UK shares drifted in early trade as any recent year-end ebullience has evaporated, at least for the moment. The risk-off approach that has permeated investor sentiment has been driven by any number of factors, and the pressure has overspilled to a retailing sector which has increasingly borne the brunt of the potentially damaging measures previously announced in the Budget. Both JD Sports (LON:JD) and Primark owner Associated British Foods (LON:ABF) dipped in opening exchanges, with the mining stocks falling again in a sign of investor uncertainty.
The initial decline reduces the performance of the FTSE 100 in the year to date to an increase of 6.7%, with the FTSE 250 having added 6.2% in the same period. While both markets are increasingly accepted to be on extremely cheap valuations compared to global peers let alone historically, investors have continued to seek strong growth returns elsewhere, especially in the US where markets continue to test record highs.”
British American Tobacco Trading Statement
British American Tobacco (LON:BATS) is positioning itself for the future, and the latest update has shown a stronger second half of the year which keeps the group’s full-year guidance in line.
The pressure on traditional tobacco products has been in evidence for some considerable time, driven both by changing lifestyle habits as well as increasing regulation. A more recent volley came from the UK Prime Minister with plans to incrementally ban tobacco sales, especially to youngsters, resulting in share price declines across the sector when it was announced. This adds to the burden of regulatory censure which has plagued the sector over recent years, a general decline in traditional tobacco products sales as health issues come to the fore and a reluctance among some investors to invest in tobacco companies at all on ethical grounds.

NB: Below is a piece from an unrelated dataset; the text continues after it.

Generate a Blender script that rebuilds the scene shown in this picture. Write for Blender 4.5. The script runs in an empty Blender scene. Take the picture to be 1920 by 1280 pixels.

At the same time, the need for a long-term replacement for traditional combustible products left the tobacco majors needing to move from a standing start, and even after some years of development the New Categories unit has yet to make a meaningful contribution to profits. Even so, BATS has an ambitious target of becoming a predominantly “smokeless” business by 2035, which it defines as having 50% of group revenues emanating from smokeless non-combustibles such as vapes and heated products. It remains to be seen whether the growth can be continued at a pace which can even begin to offset the decline in combustibles remains a core question overhanging the sector, let alone whether the current levels of margin and profitably can be replaced.
In the meantime, however, there are some promising signs with some robust pricing and attention being given to the group’s large US combustible exposure. This is in response to trading pressure Stateside, where the group estimates that industry volumes have fallen by 9% so far this year. In addition, BATS estimates that capital expenditure this year will land at £600 million, with the implementation and benefit beginning to wash through next year, especially in the US.
Investors have recently been handsomely rewarded for their patience among a tide of turbulence. The shares have risen by 28% over the last year, as compared to a gain of 10% for the wider FTSE 100, in addition to which a dividend yield of 7.9% is punchy by any standards. The group remains committed to a higher level of shareholder returns including further buyback programmes, despite the investment needed in transitioning the company. In the nearer term, however, the market consensus is that Imperial Brands (LON:IMB) remains the favoured play in the sector, with BATS coming in at a hold, albeit a strong one.